Gleich in der ersten Klasse lernen die Kinder rechte Maschen zu stricken. Mit einer schönen Geschichte werden  sie  zuerst  an  den  Werkstoff  Wolle  herangeführt.  Ungewaschene  Schafwolle,  die  noch  ganz fettig ist und der man ansieht, wo das Schaf überall herumgestreift  ist,  wird  gewaschen  und  mit  einer ganz  einfachen  „Spindel“,  einem  Holzstöckchen, spinnen die Kinder das erste Fädchen, das dann an die  erste  Arbeit  mit  einem  Namensschildchen  gebunden werden kann. In der ersten Klasse können ein  Ball  oder  aber  auch  ein  Flötensäckchen,  eine Puppenwiege, Zwerge, Vögelchen gestrickt werden. Und bei jeder Arbeit bedenkt man die Farbgebung. Wo  kommt  die  dunkelste  Farbe  hin,  wo  die  hellste? Ist die dunkelste Farbe eher schwer oder leicht? Das  sind  Fragen,  die  man  mit  den  Kindern  schon bewegen kann.

In  der  2.  Klasse  lernen  die  Kinder  linke  Maschen zu  stricken  und  sie  lernen  einen  neuen  Werkstoff kennen, die Baumwolle. Topflappen mit einem einfachen  Muster  aus  rechten  und  linken  Maschen entstehen, die dann umhäkelt werden. Das ist der Übergang zu einer neuen Technik, dem Häkeln. Ein Ballnetz entsteht und auch hier wird wieder die Frage bewegt, wie werden die Farben angeordnet?

In der  3.  Klasse  stellen  die  Kinder  das  erste  Mal  ein Kleidungsstück  her,  nämlich  eine  Mütze.  Sie  wird entweder  gestrickt  oder  gehäkelt.  In  der  dritten Klasse beginnen die Kinder ein neues Verhältnis zur Welt  zu  bekommen,  wir  nennen  das  den  Rubikon oder die „Mitte der Kindheit“.

In der 4. Klasse sind die meisten Kinder über diesen Punkt  schon  hinweg  und  man  knüpft  das  neue  Lebensalter mit Kreuzstichen fest und übt das exakte Nähen  mit  der  Hand.  Socken  mit  einem  Nadelspiel werden dann in der 5. Klasse gestrickt. Da muss man ganz schön wach sein, um immer mit der richtigen Nadel weiterzustricken – und ist der Weg des Fadens nicht auch ein bisschen wie der Faden der Ariadne in der griechischen Sage?

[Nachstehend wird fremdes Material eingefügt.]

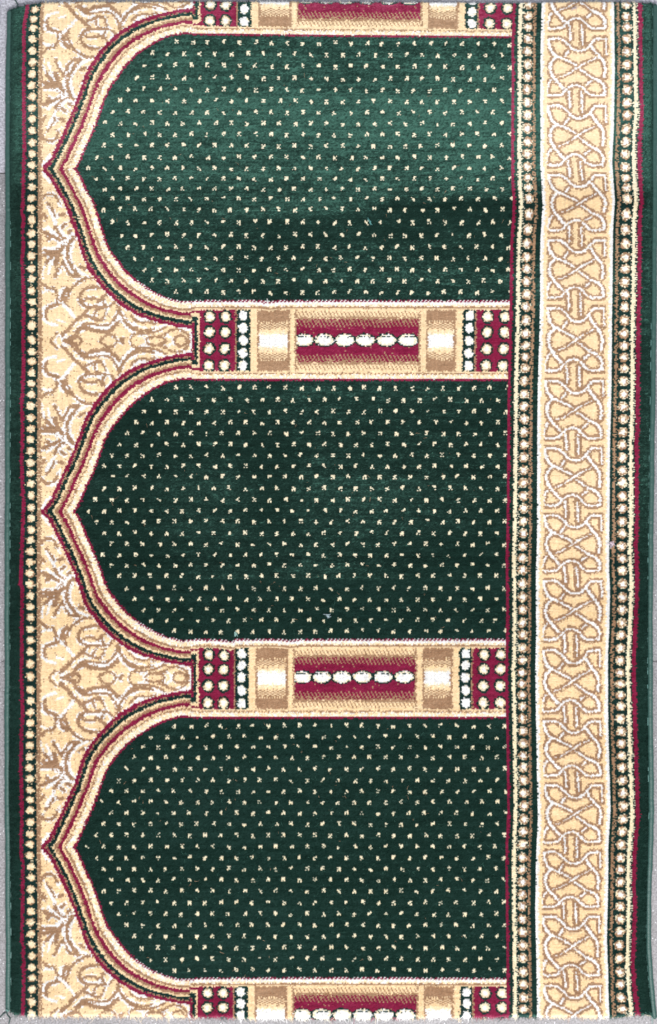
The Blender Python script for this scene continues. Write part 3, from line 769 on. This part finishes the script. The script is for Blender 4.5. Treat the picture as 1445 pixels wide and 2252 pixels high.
# ------------------------------------------------------------------ lint lying on the rug
def lint(name, x, y, col, size, label, seed, n=9, long=None):
    r = np.random.default_rng(seed)
    mat = yarn_material('lint_' + str(seed), col, 0.8, 0.2, 900)
    parts = []
    for q in range(n):
        a_ = r.uniform(0, 2 * np.pi) if long is None else long + r.normal(0, 0.25)
        p0 = np.array([r.normal(0, size * 0.25), r.normal(0, size * 0.25)])
        if long is not None: p0 *= 0.4
        pts = []
        for t in np.linspace(-0.5, 0.5, 5):
            ln = size * r.uniform(0.7, 1.1)
            pts.append(((p0[0] + math.cos(a_) * t * ln + r.normal(0, size * 0.05)) * S, (p0[1] - math.sin(a_) * t * ln + r.normal(0, size * 0.05)) * S, 0.0016 + r.uniform(0, 0.0007)))
        parts.append(tube(smooth(pts, 4), 0.42 * S, 5))
    o = mesh_obj(name, *join(parts), mat, None, True)
    o.location = ((x - CX) * S, (CY - y) * S, ZTOP + 0.0004)
    o['label'] = label; o['category'] = 'lint'
    return o
lint('lint_fibre', 813, 488, (0.12, 0.32, 0.31), 13, 'long teal lint strand on the dark crease across the far niche', 51, 5, math.radians(65))
lint('lint_fluff', 1344, 1196, (0.62, 0.50, 0.56), 11, 'pale mauve lint fluff beside the knotwork border', 52, 14)
lint('lint_fluff', 720, 1354, (0.42, 0.52, 0.56), 11, 'pale blue grey lint fluff among the dots of the middle niche', 53, 6)
lint('lint_fluff', 588, 662, (0.66, 0.66, 0.64), 8, 'tiny white lint tuft on the fold at the lower edge of the far niche', 54, 6, math.radians(90))
lint('lint_fluff', 519, 1394, (0.30, 0.50, 0.46), 10, 'pale green lint tuft at the lower left corner of the middle niche', 55, 7, math.radians(85))
lint('lint_fluff', 1262, 20, (0.42, 0.34, 0.36), 14, 'grey brown lint fluff at the far end of the knotwork border', 56, 7, math.radians(-20))

# ------------------------------------------------------------------ floor: speckled grey tiles with thin joints
def floor_material():
    m, nt, bs = new_mat('speckled_grey_tile'); N = nt.nodes; Lk = nt.links.new
    at = N.new('ShaderNodeAttribute'); at.attribute_name = 'tile_tone'
    tc = N.new('ShaderNodeTexCoord')
    n1 = N.new('ShaderNodeTexNoise'); n1.inputs['Scale'].default_value = 320; n1.inputs['Detail'].default_value = 4
    n2 = N.new('ShaderNodeTexNoise'); n2.inputs['Scale'].default_value = 14; n2.inputs['Detail'].default_value = 3
    vo = N.new('ShaderNodeTexVoronoi'); vo.inputs['Scale'].default_value = 190
    for q in (n1, n2, vo): Lk(tc.outputs['Object'], q.inputs['Vector'])
    r1 = N.new('ShaderNodeValToRGB'); r1.color_ramp.elements[0].position = 0.36; r1.color_ramp.elements[1].position = 0.66
    r1.color_ramp.elements[0].color = (0.135, 0.128, 0.131, 1); r1.color_ramp.elements[1].color = (0.29, 0.28, 0.288, 1)
    Lk(n1.outputs['Fac'], r1.inputs[0])
    mr = N.new('ShaderNodeMapRange'); mr.inputs['From Min'].default_value = 0.3; mr.inputs['From Max'].default_value = 0.7; mr.inputs['To Min'].default_value = 0.85; mr.inputs['To Max'].default_value = 1.12
    Lk(n2.outputs['Fac'], mr.inputs['Value'])
    s1 = N.new('ShaderNodeVectorMath'); s1.operation = 'SCALE'; Lk(r1.outputs['Color'], s1.inputs[0]); Lk(mr.outputs[0], s1.inputs['Scale'])
    s2 = N.new('ShaderNodeVectorMath'); s2.operation = 'MULTIPLY'; Lk(s1.outputs[0], s2.inputs[0]); Lk(at.outputs['Color'], s2.inputs[1])
    lt = N.new('ShaderNodeMath'); lt.operation = 'LESS_THAN'; lt.inputs[1].default_value = 0.16; Lk(vo.outputs['Distance'], lt.inputs[0])
    gt = N.new('ShaderNodeMath'); gt.operation = 'GREATER_THAN'; gt.inputs[1].default_value = 0.72
    sp = N.new('ShaderNodeSeparateColor'); Lk(vo.outputs['Color'], sp.inputs[0]); Lk(sp.outputs[0], gt.inputs[0])
    an = N.new('ShaderNodeMath'); an.operation = 'MULTIPLY'; Lk(lt.outputs[0], an.inputs[0]); Lk(gt.outputs[0], an.inputs[1])
    mx = N.new('ShaderNodeMix'); mx.data_type = 'RGBA'; Lk(an.outputs[0], mx.inputs['Factor']); Lk(s2.outputs[0], mx.inputs['A']); mx.inputs['B'].default_value = (0.72, 0.72, 0.74, 1)
    Lk(mx.outputs['Result'], bs.inputs['Base Color'])
    bs.inputs['Roughness'].default_value = 0.5
    bp = N.new('ShaderNodeBump'); bp.inputs['Strength'].default_value = 0.25; bp.inputs['Distance'].default_value = 0.0006
    Lk(n1.outputs['Fac'], bp.inputs['Height']); Lk(bp.outputs[0], bs.inputs['Normal'])
    return m
ys = [-2000, -700, 377, 1455.5, 2540, 3600]; xs = [-2580, -420, 1740, 3900]
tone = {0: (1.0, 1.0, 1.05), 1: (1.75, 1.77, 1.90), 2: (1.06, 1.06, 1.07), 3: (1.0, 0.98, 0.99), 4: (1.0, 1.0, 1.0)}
fv, ff, ft = [], [], []
g = 1.2
for r_ in range(5):
    for c_ in range(3):
        o = len(fv)
        x0, x1, y0, y1 = xs[c_] + g, xs[c_ + 1] - g, ys[r_] + g, ys[r_ + 1] - g
        cor = [(x0, y1), (x1, y1), (x1, y0), (x0, y0)]
        b_ = 1.0
        ins = [(x0 + b_, y1 - b_), (x1 - b_, y1 - b_), (x1 - b_, y0 + b_), (x0 + b_, y0 + b_)]
        fv += [W3(px_, py_, 0) for px_, py_ in ins] + [W3(px_, py_, -0.0012) for px_, py_ in cor]
        ff += [(o, o + 1, o + 2, o + 3)] + [(o + q, o + 4 + q, o + 4 + (q + 1) % 4, o + (q + 1) % 4) for q in range(4)]
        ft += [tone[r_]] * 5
o = len(fv)
fv += [W3(xs[0], ys[-1], -0.0012), W3(xs[-1], ys[-1], -0.0012), W3(xs[-1], ys[0], -0.0012), W3(xs[0], ys[0], -0.0012)]
ff += [(o, o + 1, o + 2, o + 3)]; ft += [(0.45, 0.44, 0.44)]
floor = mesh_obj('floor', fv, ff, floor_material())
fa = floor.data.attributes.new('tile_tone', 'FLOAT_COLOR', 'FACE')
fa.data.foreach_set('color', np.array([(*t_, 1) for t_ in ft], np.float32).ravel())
floor['kind'] = 'structure'

# ------------------------------------------------------------------ light, world, camera
world = bpy.data.worlds.new('World'); scene.world = world; world.use_nodes = True
bg = world.node_tree.nodes['Background']; bg.inputs[0].default_value = (0.86, 0.92, 1.0, 1); bg.inputs[1].default_value = 0.72
def area(name, loc, target, sx, sy, power, col):
    ld = bpy.data.lights.new(name, 'AREA'); ld.shape = 'RECTANGLE'; ld.size = sx; ld.size_y = sy; ld.energy = power; ld.color = col
    o = bpy.data.objects.new(name, ld); COL.objects.link(o); o.location = loc
    from mathutils import Vector
    o.rotation_euler = (Vector(target) - Vector(loc)).to_track_quat('-Z', 'Y').to_euler()
    return o
area('soft_key_lamp', (0.5, -3.7, 4.6), (0, 0, 0), 3.6, 2.0, 530, (1.0, 0.985, 0.97))  # added soft main lamp, no known window; near side chosen for the pile's sheen
cam = bpy.data.cameras.new('camera'); co = bpy.data.objects.new('camera', cam); COL.objects.link(co)
DIST = 2.5
cam.sensor_fit = 'VERTICAL'; cam.sensor_height = 24.0; cam.lens = 24.0 * DIST / (PLAN_H * S)
scene.cycles.pixel_filter_type = 'BLACKMAN_HARRIS'; scene.cycles.filter_width = 1.75
cam.clip_start = 0.05; cam.clip_end = 50
co.location = (0, 0, ZTOP + DIST); co.rotation_euler = (0, 0, 0)
scene.camera = co
vs = scene.view_settings
vs.view_transform = 'Standard'; vs.look = 'None'; vs.exposure = 0.0; vs.gamma = 1.0
try: vs.use_curve_mapping = False
except Exception: pass
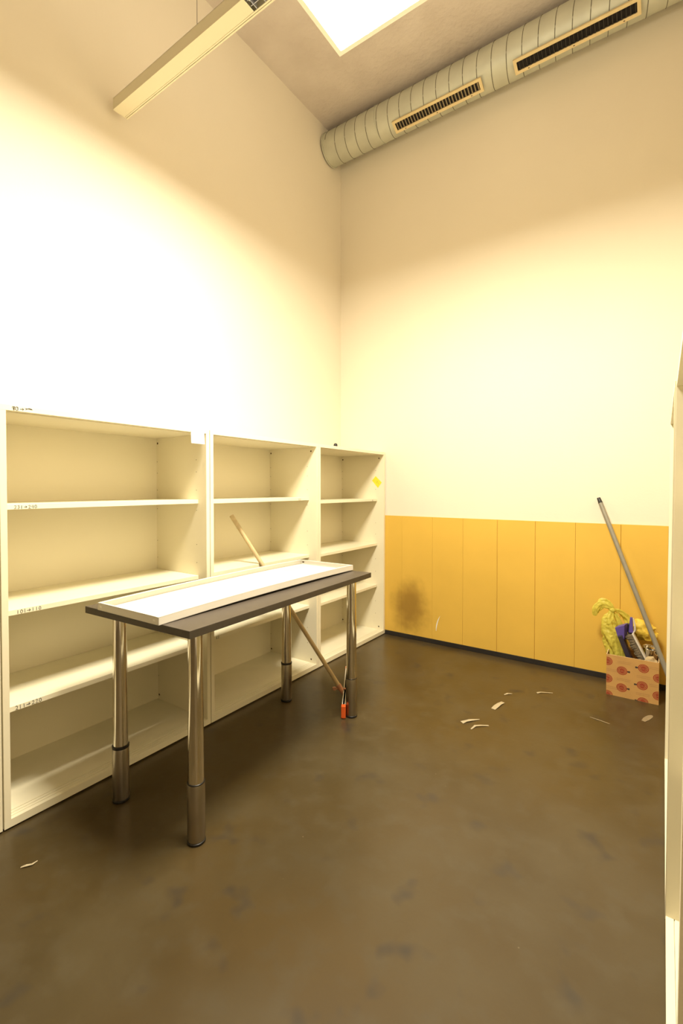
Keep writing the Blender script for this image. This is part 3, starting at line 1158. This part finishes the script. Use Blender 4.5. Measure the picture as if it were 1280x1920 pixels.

Ein  ganz  anderes  Thema  wird  dann  in  der  6.  Klasse wichtig. Von Hand wird eine Puppe oder ein Tier genäht.  Die  Puppe  ist  ein  Abbild  des  Menschen,  da müssen die Proportionen stimmen und es wird keine  Kleinkindpuppe.  Wenn  dann  der  Nachbar  Herr Rein von den Plastizierern hereinschaut und sagt, da säßen  ja  seine  zukünftigen  Plastizierer,  spätestens dann  wird  den  Sechstklässlern  klar,  wie  wichtig  es ist, erst einmal eine Puppe aus Stoff zu nähen. Hedwig  Hauck  hatte  noch  nicht  so  schönen  elastischen Trikot; wer einmal einen Blick in das Archiv der Uhlandshöhe werfen darf, der staunt nicht schlecht, mit welch  einfachen  Mitteln  damals  gearbeitet  wurde und dennoch Frau Hauck den Anspruch an Schönheit verwirklichen konnte.

Nähen

Nach dem ersten Kennenlernen von Bau und Funktionsweise der Nähmaschine geht es ans erste Nähen. In der 7. Klasse entstehen erste Taschen und nützliche Koch- oder Handwerkerschürzen.

In  der  8.  Klasse  lernen  die  Schüler  einfache  Kleidungsstücke  zu  schneidern.  Dazu  gehören  selbstverständlich auch sämtliche Vorbereitungen wie das Maßnehmen,  das  Zeichnen  der  Schnitte,  das  Auswählen  und  Zuschneiden  des  Stoffes.  Der  Höhepunkt  ist  in  dieser  Jahrgangsstufe  die  Herstellung der  Kostüme  für  das  Klassenspiel.  Den  Abschluss des Schuljahres bildet eine Modenschau mit eigenen Kreationen.